Set exercise:
All lines below must be repeated exactly, with the pictures omitted.

Recorded data:
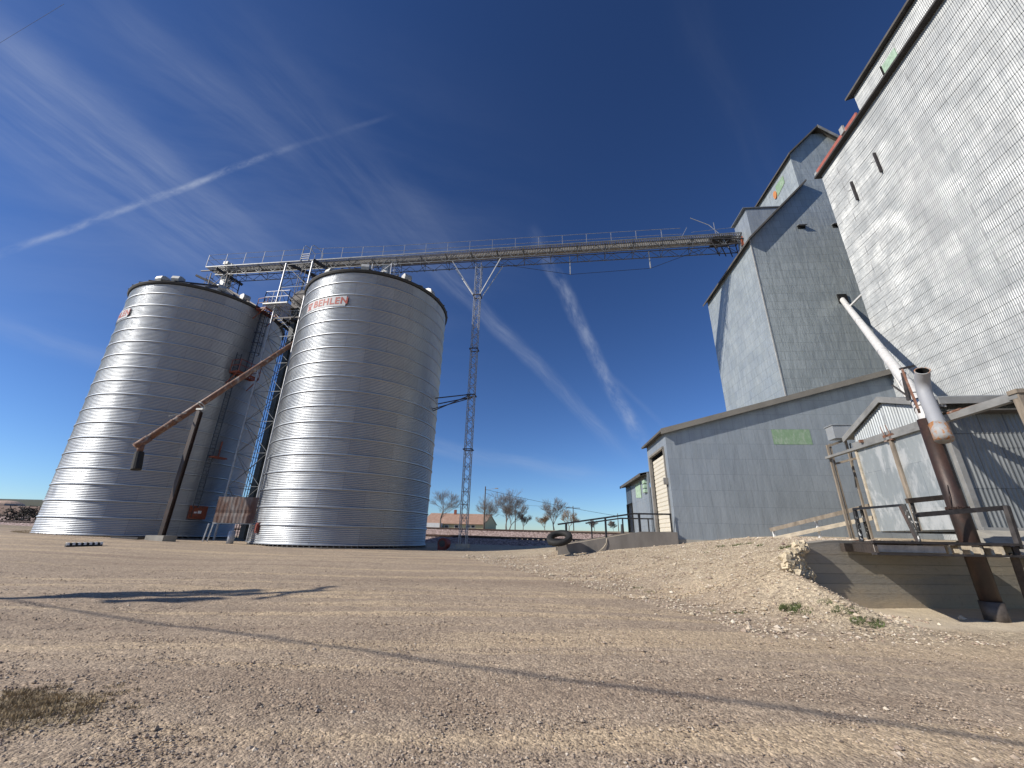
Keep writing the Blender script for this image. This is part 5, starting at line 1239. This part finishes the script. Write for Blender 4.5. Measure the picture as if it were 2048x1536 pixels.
# utility pole outside the frame at left, throwing the long shadow on the gravel
tipg = V((-3.95, 11.4, .3)); hp_ = 10.4; off = LD*((hp_)/-LD.z); pbx = V((tipg.x-off.x, tipg.y-off.y, 0)); pbx.z = ground_h(pbx.x, pbx.y)
up = thing('utility_pole', 'near utility pole with transformers left of the frame', 'pole', pbx)
mb = MB(); mb.tube(pbx, (pbx.x, pbx.y, hp_-.1), .15, .11, n=10); mb.build('shaft', M['pole'], up)
perp = V((-LD.y, LD.x, 0)).normalized(); arm = V((.5, .866, 0))
mb = MB(); mb.bar(V((pbx.x, pbx.y, 9.9))+arm*1.1, V((pbx.x, pbx.y, 9.9))-arm*1.1, .10, .12); mb.build('crossarm', M['pole'], up)
for o, z in ((.36, 8.1), (-.5, 7.7), (.3, 6.9)):
    mb = MB(); c = V((pbx.x, pbx.y, z))+perp*o; mb.tube(c, c+V((0, 0, 1.15)), .21, n=14); mb.build('transformer', M['bluebox'], up)
ga_, gb_ = V((-1.0, 6.1, .1)), V((4.4, 4.26, 0)); hgt = 7.4; offw = LD*(hgt/-LD.z); wd_ = (gb_-ga_)
wa, wb = ga_-offw-wd_*2.6, gb_-offw+wd_*3.2
wire([wa, wb], 'service wire passing overhead left of the camera', .03, sag=.0)
wire([at(-60, 122, 14), at(128, 8, 11.5)], 'thin wire crossing the sky in the top left corner', .006, sag=0)

# ---------------------------------------------------------------- weeds and dry grass
def tuft(mb, x, y, r, n, h, rnd):
    z0 = ground_h(x, y)
    for _ in range(n):
        a = rnd.random()*6.28; rr_ = r*math.sqrt(rnd.random()); bx, by = x+math.cos(a)*rr_, y+math.sin(a)*rr_*.7
        l = h*rnd.uniform(.5, 1.2); d = V((rnd.gauss(0, .6), rnd.gauss(0, .6), 1)).normalized(); w_ = rnd.uniform(.003, .008)
        p = V((bx, by, ground_h(bx, by)-.005)); s_ = V((math.cos(a), math.sin(a), 0))*w_
        mb.quad([p-s_, p+s_, p+d*l])
rnd = random.Random(4); mb = MB()
def gpt(px, py):
    r = ray(px, py); t = 2.
    for _ in range(4000):
        p = CAM+r*t
        if p.z < ground_h(p.x, p.y): return p
        t += .02
    return p
for (px, py, r_, n_, h_) in ((1580, 1216, .22, 420, .10), (1600, 1224, .25, 160, .07), (1735, 1246, .28, 420, .08), (1690, 1222, .25, 260, .07), (1650, 1205, .15, 120, .06),
                         (1440, 1094, .18, 160, .10), (1470, 1092, .15, 120, .1), (1570, 1096, .18, 120, .1), (1490, 1089, .3, 160, .1), (1520, 1092, .12, 90, .1), (1275, 1176, .16, 90, .06), (1300, 1184, .16, 70, .05), (1420, 1222, .12, 60, .05), (1476, 1226, .14, 70, .05), (1412, 1106, .1, 60, .06), (1736, 1075, .12, 80, .08), (1610, 1066, .1, 50, .08)):
    p = gpt(px, py)
    tuft(mb, p.x, p.y, r_, n_, h_, rnd)
tag(mb.build('weeds', M['weed']), 'small green weeds dotted over the stone mound', kind='stuff')
mb = MB(); mb.hasuv = False
for _ in range(240):
    x, y = -4.4+rnd.gauss(0, .36), 4.42+rnd.gauss(0, .22); tuft(mb, x, y, .09, 26, .05, rnd)
for _ in range(260):
    a = rnd.uniform(-2.8, -.8); cx_, cy_ = S1.x+math.sin(a+math.pi*1.2)*0, 0
    th_ = rnd.uniform(rad(150), rad(260)); x, y = S1.x+math.sin(th_)*(RS+.3+rnd.random()*.6), S1.y+math.cos(th_)*(RS+.3+rnd.random()*.6); tuft(mb, x, y, .2, 5, .16, rnd)
tag(mb.build('dry_grass', M['drygrass']), 'dry straw grass in the bottom left corner and round the left silo', kind='stuff')

for o in bpy.data.objects:
    if '_org' in o: del o['_org']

Answer:
Keep writing the Blender script for this image. This is part 5, starting at line 1239. This part finishes the script. Write for Blender 4.5. Measure the picture as if it were 2048x1536 pixels.
# utility pole outside the frame at left, throwing the long shadow on the gravel
tipg = V((-3.95, 11.4, .3)); hp_ = 10.4; off = LD*((hp_)/-LD.z); pbx = V((tipg.x-off.x, tipg.y-off.y, 0)); pbx.z = ground_h(pbx.x, pbx.y)
up = thing('utility_pole', 'near utility pole with transformers left of the frame', 'pole', pbx)
mb = MB(); mb.tube(pbx, (pbx.x, pbx.y, hp_-.1), .15, .11, n=10); mb.build('shaft', M['pole'], up)
perp = V((-LD.y, LD.x, 0)).normalized(); arm = V((.5, .866, 0))
mb = MB(); mb.bar(V((pbx.x, pbx.y, 9.9))+arm*1.1, V((pbx.x, pbx.y, 9.9))-arm*1.1, .10, .12); mb.build('crossarm', M['pole'], up)
for o, z in ((.36, 8.1), (-.5, 7.7), (.3, 6.9)):
    mb = MB(); c = V((pbx.x, pbx.y, z))+perp*o; mb.tube(c, c+V((0, 0, 1.15)), .21, n=14); mb.build('transformer', M['bluebox'], up)
ga_, gb_ = V((-1.0, 6.1, .1)), V((4.4, 4.26, 0)); hgt = 7.4; offw = LD*(hgt/-LD.z); wd_ = (gb_-ga_)
wa, wb = ga_-offw-wd_*2.6, gb_-offw+wd_*3.2
wire([wa, wb], 'service wire passing overhead left of the camera', .03, sag=.0)
wire([at(-60, 122, 14), at(128, 8, 11.5)], 'thin wire crossing the sky in the top left corner', .006, sag=0)

# ---------------------------------------------------------------- weeds and dry grass
def tuft(mb, x, y, r, n, h, rnd):
    z0 = ground_h(x, y)
    for _ in range(n):
        a = rnd.random()*6.28; rr_ = r*math.sqrt(rnd.random()); bx, by = x+math.cos(a)*rr_, y+math.sin(a)*rr_*.7
        l = h*rnd.uniform(.5, 1.2); d = V((rnd.gauss(0, .6), rnd.gauss(0, .6), 1)).normalized(); w_ = rnd.uniform(.003, .008)
        p = V((bx, by, ground_h(bx, by)-.005)); s_ = V((math.cos(a), math.sin(a), 0))*w_
        mb.quad([p-s_, p+s_, p+d*l])
rnd = random.Random(4); mb = MB()
def gpt(px, py):
    r = ray(px, py); t = 2.
    for _ in range(4000):
        p = CAM+r*t
        if p.z < ground_h(p.x, p.y): return p
        t += .02
    return p
for (px, py, r_, n_, h_) in ((1580, 1216, .22, 420, .10), (1600, 1224, .25, 160, .07), (1735, 1246, .28, 420, .08), (1690, 1222, .25, 260, .07), (1650, 1205, .15, 120, .06),
                         (1440, 1094, .18, 160, .10), (1470, 1092, .15, 120, .1), (1570, 1096, .18, 120, .1), (1490, 1089, .3, 160, .1), (1520, 1092, .12, 90, .1), (1275, 1176, .16, 90, .06), (1300, 1184, .16, 70, .05), (1420, 1222, .12, 60, .05), (1476, 1226, .14, 70, .05), (1412, 1106, .1, 60, .06), (1736, 1075, .12, 80, .08), (1610, 1066, .1, 50, .08)):
    p = gpt(px, py)
    tuft(mb, p.x, p.y, r_, n_, h_, rnd)
tag(mb.build('weeds', M['weed']), 'small green weeds dotted over the stone mound', kind='stuff')
mb = MB(); mb.hasuv = False
for _ in range(240):
    x, y = -4.4+rnd.gauss(0, .36), 4.42+rnd.gauss(0, .22); tuft(mb, x, y, .09, 26, .05, rnd)
for _ in range(260):
    a = rnd.uniform(-2.8, -.8); cx_, cy_ = S1.x+math.sin(a+math.pi*1.2)*0, 0
    th_ = rnd.uniform(rad(150), rad(260)); x, y = S1.x+math.sin(th_)*(RS+.3+rnd.random()*.6), S1.y+math.cos(th_)*(RS+.3+rnd.random()*.6); tuft(mb, x, y, .2, 5, .16, rnd)
tag(mb.build('dry_grass', M['drygrass']), 'dry straw grass in the bottom left corner and round the left silo', kind='stuff')

for o in bpy.data.objects:
    if '_org' in o: del o['_org']